The space reflects this shift. There are two distinct bars: a long, commanding bar dedicated to cocktails, and a more intimate one for coffee and matcha, designed with Gen Z’s caffeine-forward rituals firmly in mind. Zoarawar Kalra refers to this forward-thinking programme as Quantum Coffee, explaining that it mirrors “the current tastes and preferences of our target demographic—which is technically everybody.” Coffee and matcha, he believes, are no longer supporting acts but central to how the next generation socialises, lingers, and returns.
The cocktail list is intentionally tight: eight signature drinks inspired by eight Indian cities, each chosen for its cultural and culinary impact. The result is a menu that reads like a liquid travelogue. There’s a Hyderabad Biryani—a surprisingly elegant tequila-based cocktail infused with plum, tonka bean, and biryani spice, served with a raita sphere for context and contrast.
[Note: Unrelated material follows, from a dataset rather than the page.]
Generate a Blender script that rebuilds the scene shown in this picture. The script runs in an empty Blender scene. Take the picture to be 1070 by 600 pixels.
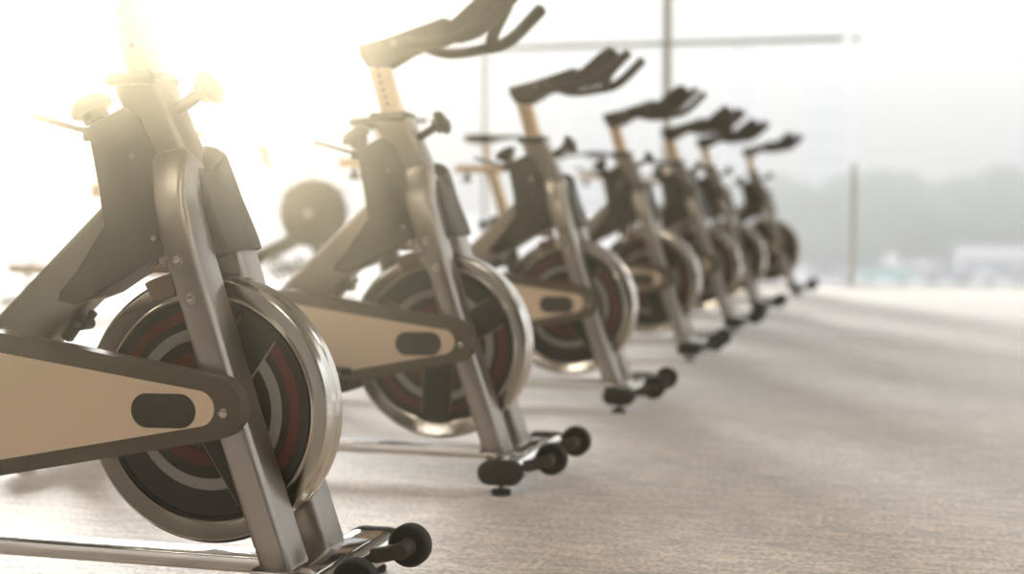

Gurugram arrives clean and contemporary, built on white-chocolate fat-washed vodka with jalapeño heat and jasmine-scented soda. Kolkata Sweet and Sour balances JW Blonde with gondhoraj lemon and Angostura bitters, equal parts nostalgia and polish.
Even the non-alcoholic programme refuses to be an afterthought. Coffee and matcha—sourced directly from farms near Fukuoka in Japan—are treated with the same reverence as the cocktails, becoming canvases for Farzi’s now-familiar idea of farzification: a playful intersection of memory, science, and craft.
RR Verdict
Farzi Café’s return to Cyber Hub is less about reclaiming glory and more about owning growth. It’s a restaurant that understands its legacy but isn’t burdened by it—comfortable enough to edit itself, question its past excesses, and move forward with clarity.
In a dining landscape obsessed with the new, Farzi’s evolution proves something far rarer: staying power. And in doing so, it reminds us why it mattered in the first place—and why it still does.